Event Description
This conference will host conversations from all disciplines in the humanities around recovering the subjective experience of historically marginalized peoples. The problem of how to write about the historically marginalized — the enslaved, the illiterate, the imprisoned — has been the subject of innovative historiographical and cultural work globally in the last half century. Marxist historiographical approaches by E.P Thompson or the Indian Subaltern Studies school attempted to recover working and peasant class histories that were never written down. Historians of Africa have long contended with patchy and piecemeal records by emphasising oral histories and the histories of languages and their development. More recently, US Black studies has grappled with the impossibility of recovering experience of the enslaved. Most famously, Saidiya Hartman’s interventions advance imaginative aspects of recovery. Thinking beyond the strict remits of history as a discipline, she has emphasized the place of both speculation and active imagination in thinking through the impossibility of knowing much about lives deemed ‘unimportant’.

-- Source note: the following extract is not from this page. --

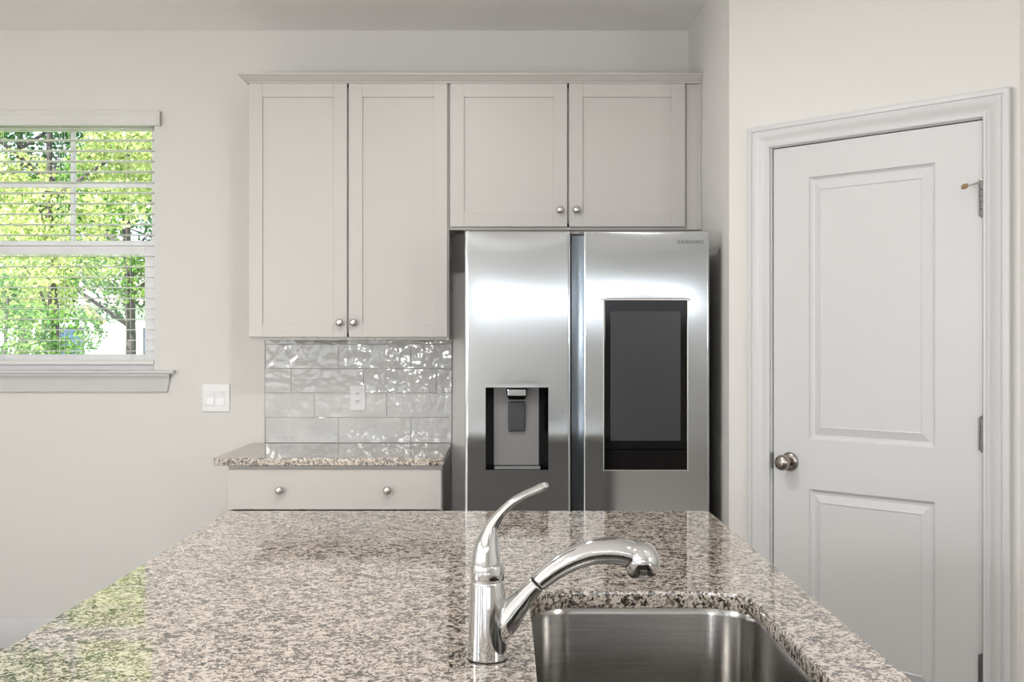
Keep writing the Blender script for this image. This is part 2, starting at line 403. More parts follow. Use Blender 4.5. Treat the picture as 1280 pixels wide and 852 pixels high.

So far, these area studies have had very little correspondence with each other. This conference aims to address this issue by bringing together scholarship working in different areas and disciplines to discuss the global significance of the archival gap, share methodologies and insights, and collaborate on future scholarly output. We welcome scholars from all areas in the humanities interested in exploring the limits of historical knowledge. These could include but are not limited to the following marginalised groups: racialised subjects, Indigenous peoples, women, the colonized, the disabled, oppressed religious groups such as the Muslim and Jewish diasporas, gender-nonconforming individuals, persons with non-heteronormative sexual orientations. We particularly encourage global south scholars, and those working in non-anglophone languages — although presentations will be in English. Select participants in the conference will be invited to contribute to an edited collection on this theme, extending the international dialogue we hope to begin at Stanford.